We’re all on this planet together. The truth is Rick Warren exploited poor black neighborhoods for his own gain. He knew how to work the system and they didn’t. They didn’t have the money to sit on these properties and pay tax liens and code violations tickets until they could sell them. He took advantage of a poor neighborhood. Period. If that’s what you aspire to in life, enjoy the karma that comes with it.

(Allicia Lopez) #31

What I’ve learned today is that you can research properties to see if the current owner is paying their taxes. If they aren’t…well… do you research, read, get informed and place yourself in a position to acquire the property.

Like anyone can do. Here’s a hint. I want to buy this house for less $5,548.34. The current owner has abandoned it and hasn’t paid taxes in ten years.

(Jerry Hall) #32

Or it was just Bullshit in the beginning… He along with many others are slum Lords…and if the city wanted his property lol. They would have it. This happens too often…but on the back end African Americans have to do more to invest in their own neighborhoods and keep their own property. I know many of people that have put bids on homes in that area including self… 5 times and every time I was out bid or the house was purchased for cash by investors… If anyone buys one other than an investor please let me know. There is a game to all this…a reason why black neighborhoods with same per capita income have less value than other neighborhoods.

(Timothy Clark) #33

They only way to win against investors is to partner with others to have the cash flow unless you just have the cash banked which most people don’t have… But in due time

(Harris Frank) #34

Quoted from AJC article:

"Code enforcement officers targeted Warren after an Atlanta Journal-Constitution investigation that found that he had purchased some 10 percent of the houses in and around the historically black English Avenue neighborhood, leaving many vacant and crumbling. For years, Warren paid fines when he was cited for vacant houses infested with rats and overgrown with weeds, then continued to re-offend. Neighbors complained that drug dealers set up shop inside his properties, undermining attempts to revive the neighborhood.

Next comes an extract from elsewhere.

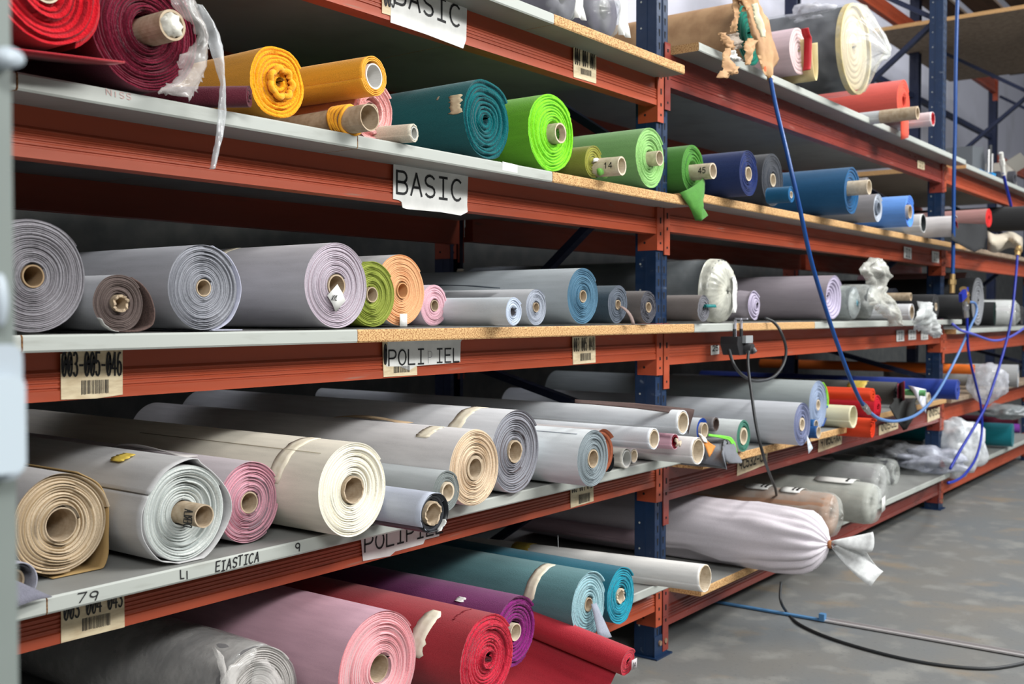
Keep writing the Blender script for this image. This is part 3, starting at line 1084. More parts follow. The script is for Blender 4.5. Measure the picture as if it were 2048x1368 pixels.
def roll(label, cx, cy, ry, shelf, Y=None, L=1.3, side=(170, 170, 172), ea=None, eb=None, n=12, core=.22, coreout=0.0,
         corelen=None, yaw=0.0, tilt=0.0, fuzz=0.0, group=None, cut=.6, name='fabric_roll', cat='fabric roll', rough=.8,
         coremat=None, wall=.13, ragged=0.0, wrinkle=0.0, dz=0.0, cdx=0.0, cdz=0.0, rs=1.0, sidemat=None, **kw):
    if Y is None:
        P, R = solve(cx, cy, ry, shelf)
    else:
        P = at(cx, cy, Y)
        R = ry / FPX * float((P - CAM) @ _F)
        if shelf is not None: P[2] = shelf + R
    R *= rs
    r = empty(name, (P[0], P[1], P[2] - R + dz + .0012), math.radians(yaw), math.radians(tilt))
    tag(r, label, cat, group)
    r['radius'] = R
    ea = ea or side
    eb = eb or tuple(int(c * .7) for c in ea)
    rc = R * core if core else R * .07
    big = R > .07
    mats = [sidemat or cloth(side, rough, fuzz, wrinkle=wrinkle), edge(ea, eb, cut, fuzz)]
    kw.setdefault('seed', int(cx * 7 + cy))
    kw.setdefault('NA', 96 if ry > 60 else (60 if ry > 30 else 40))
    kw.setdefault('gap', min(.0045, R * .045))
    BODY[r.name] = (R, warp_fn(kw.get('wob', .01), kw['seed'], R, kw.get('flat', 0.0)), (R - rc) / (n + 1), kw.get('seam', .6))
    roll_mesh(r, R, L, mats, n=n, rc=rc, **kw)
    if core:
        tube(r, rc, rc * (1 - wall), -coreout - .0015, corelen or min(L * .9, .6), R, coremat or M_CARD, ragged=ragged, seed=int(cx), dx=cdx, dz=cdz)
    return r, R


def tubular(label, cx, cy, ry, shelf, Y=None, L=1.3, side=(200, 200, 202), inner=None, turns=1.6, core=True, yaw=0, tilt=0, group=None,
            name='fabric_roll', cat='fabric roll', dz=0.0, gapf=.05, seed=3, th=.0016, corer=.8, rough=.6, fuzz=0, coremat=None, squash=1.0, coreout=.001):
    """few turns of sheet wound on a tube or on nothing, seen open at the end"""
    if Y is None:
        P, R = solve(cx, cy, ry, shelf)
    else:
        P = at(cx, cy, Y)
        R = ry / FPX * float((P - CAM) @ _F)
        if shelf is not None: P[2] = shelf + R
    r = empty(name, (P[0], P[1], P[2] - R + dz + .0012), math.radians(yaw), math.radians(tilt))
    tag(r, label, cat, group)
    rs = np.random.RandomState(seed)
    a0 = rs.uniform(0, 360)
    m = int(turns * 36)
    rows = []
    pts = []
    for i in range(m + 1):
        a = math.radians(a0 + i * 10)
        rr = R * (1 - gapf * i / 36) * (1 + .012 * math.sin(2 * a + seed)) - th / 2
        pts.append((rr * math.cos(a), R + rr * math.sin(a) * squash - (1 - squash) * R))
    for yy in (0, .01, L * .5, L):
        rows.append([(x, yy + (rs.uniform(-1, 1) * .001 if yy == 0 else 0), z) for x, z in pts])
    c = cloth(side, rough, fuzz)
    ob = sheet('fabric_body', rows, th, c, r)
    if core:
        tube(r, R * corer, R * corer - .0035, -coreout, min(L, .9), R - (R * (1 - corer) * .5 if not squash == 1 else 0), coremat or M_CARDP, dz=-R * (1 - gapf * turns - corer) * .5)
    return r, R


g4, g3, g2, g1, g5 = ('rolls on the second highest level', 'rolls on the eye level shelf', 'rolls on the second lowest level',
                      'rolls on the lowest level', 'rolls on the top level')
CORE_IN = plain('cardboard_inside', (150, 126, 96), .9)

# ---- second highest level, left bay
z4 = T[1, 4]
red_, R_ = roll('bright red felt roll cut by the top left corner', 92, -18, 128, z4, Y=-.20, L=1.2, side=(150, 16, 30), ea=(206, 18, 34), eb=(110, 6, 18), n=6,
                core=.24, fuzz=1, wob=.03, gap=.008, dy=.012, group=g4, dz=.024, coremat=M_CARDP, fray=.0008, seam=-1.0)
sheet('hanging_end', [[(-R_ * .9 + .25 * t + .02 * math.sin(q * 3), -.012 - .0 * q + q * .22, -.012 + .03 * q + .02 * t) for q in (0, .35, .7, 1)] for t in (0, .3, .6, 1)], .004,
      cloth((150, 16, 30), .9, 1), red_)
r, R = roll('big maroon felt roll in torn plastic with a jutting pale tube', 290, 58, 126, z4, Y=-.13, L=1.2, side=(106, 28, 52), ea=(118, 22, 48), eb=(70, 8, 26), n=15,
            core=.24, coreout=.075, fuzz=1, wob=.016, gap=.008, dy=.006, cone=-.012, group=g4, fray=.0008, corelen=.5, wall=.16, cdx=.01)
MAROON, MR = r, R
r, R = roll('fat golden yellow felt roll with a rosette shaped centre', 558, 168, 76, z4, L=.9, side=(214, 150, 34), ea=(246, 172, 30), eb=(206, 126, 8), n=7,
            core=0, fuzz=1, wob=.03, gap=.008, dy=.006, fray=.0008, group=g4)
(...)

English Avenue, which has been scarred by the heroin trade, was the victim of rampant mortgage fraud during the housing boom. It then became the site of aggressive property speculation because it sits next door to the construction of a new Atlanta Falcons stadium and a planned segment of the Beltline.

Warren became perhaps the neighborhood’s biggest speculator. He purchased dozens of properties at a time for as little as a few hundred dollars a piece from other investors who fell on hard times during the housing crisis. While some were kept vacant, he rented some of them out and tenants complained of unsafe conditions."

(Eric Moore) #35

That is an investment in your future and the community assuming you plan to rent homes that are maintained and in livable condition. That’s a beautiful plan.

(Jill Aron) #36

this is a clear case of buying property and just waiting for gentrification.

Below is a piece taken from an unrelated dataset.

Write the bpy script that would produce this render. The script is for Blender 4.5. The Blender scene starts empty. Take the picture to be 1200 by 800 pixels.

i can see the business side, but the poor residing in that area are the people that get fuked.

business can be about making someone better off, without making someone else worse off. it really comes down to your morals and ethics when making those decisions.

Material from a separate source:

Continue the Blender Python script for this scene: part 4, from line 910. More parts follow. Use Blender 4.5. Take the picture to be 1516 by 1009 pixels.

money doesn’t have any feelings though.

(Jose Hernandez) #37

His trade may have been cocaine and heroin dealing, but Elgin DeMarco Jordan was an Atlanta businessman just the same.

And when the suspected head of a major area drug-trafficking organization had money to spare, he did just what amateur investors, venture capitalists and other businessmen tend to do in Atlanta nowadays. He snapped up blighted, cut-rate real estate in the city’s struggling Westside neighborhoods, looking to cash in on the intown boom.

(Anderson Lee) #38

During that time, Jordan was investing the proceeds in real estate, a confidential informant told investigators, court records show. Some of the properties were acquired under “A New Way of Living,” a company prosecutors said was linked to him. During the real estate bust, he was snapping up properties for as little as $1,800 a piece.

(Kenneth Miller) #39

FYI Rick is willing to meet with anyone to help them acquire properties in BANKHEAD, Vine City, English Avenue or Ashview Heights. That way, ANYONE…can purchase them if they wanted to do so.